How to handle complex coldfusion project?

Hi, I’m trying to wrap my head around a complex Coldfusion project I want to automate.

The project is made of a huge number of sub-modules, which have to be checked out from CVS and “restructured” in the final structure for deployment.

.
├── build
│   └── target
│       └── customer_1
│           ├── customer_1_web
│           │   ├── client
│           │   └── core
│           └── customer_1_cflib
│               ├── module_1_1
│               ├── module_1_2
│               ├── module_1_3
│               ├── module_2_1
│               └── module_2_2
└── src
    ├── customer_1
    │   ├── group_1
    │   │   ├── module_1_1
    │   │   ├── module_1_2
    │   │   └── module_1_3
    │   └── group_2
    │       ├── module_2_1
    │       └── module_2_2
    └── customer_2
        ├── group_1
        │   ├── module_1_1
        │   ├── module_1_2
        │   └── module_1_3
        └── group_3
            └── module_3_1

Here an example of the structure I’m trying to manage.

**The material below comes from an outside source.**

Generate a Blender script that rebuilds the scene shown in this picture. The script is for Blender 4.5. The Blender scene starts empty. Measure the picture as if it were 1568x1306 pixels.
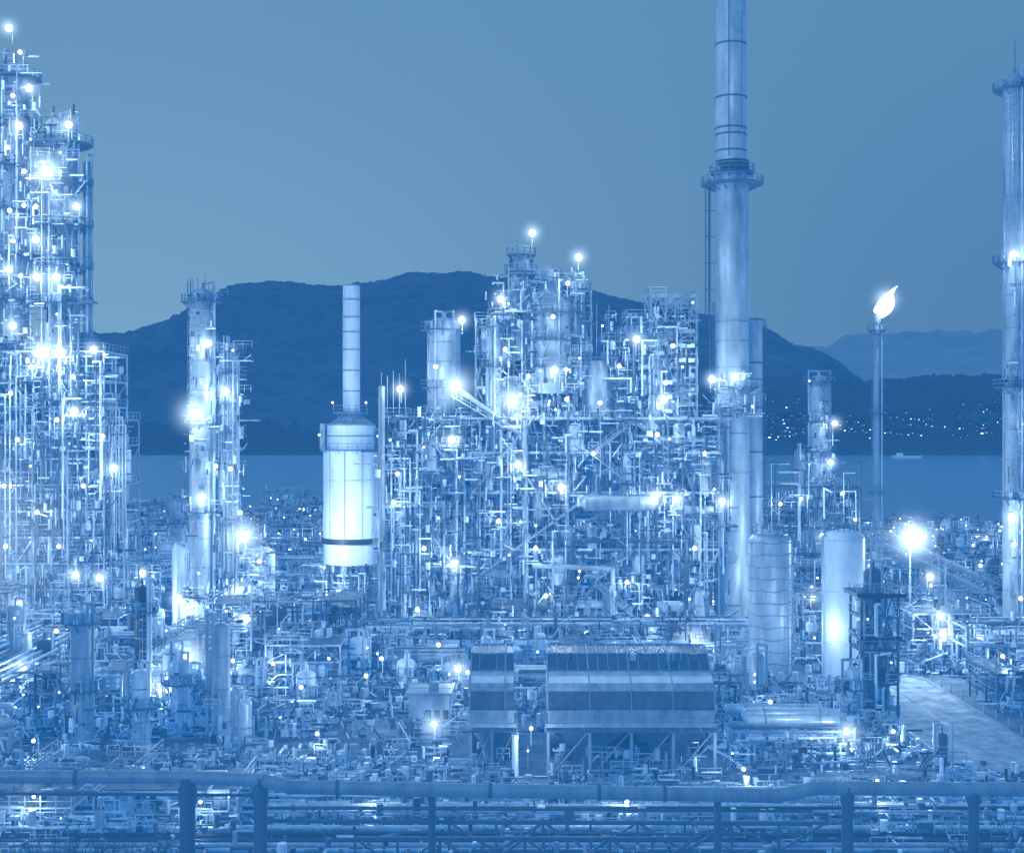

Consider that “customers” can potentially be 200, and each “customer” can have a different version of the about 50 modules available.

What I need is to have the “customers” in the src folder to be “managed” and be assembled as in the tree visible in the build/target folder.

But, it does not seems ideal to me, for example because keeping everything in the same bucket would result in a very huge project.

So, I’m thinking about how I can change my gradle project structure and split things up.

What I’m thinking about is to invert the concept, so I don’t have a single project with all my customers, but a different project for each one, and transfer all the “knowledge” about my modules in a configurable plugin,
so that I can create a build and say:

“For this customer you need this modules, with this versions.”

Also, I’d make every module a gradle subproject, so that each one will know how to assemble itself.

In the end I’ll have a gazilion projects, but probably everything should be more sane and manageable.

Does it make sense, or you have some better idea?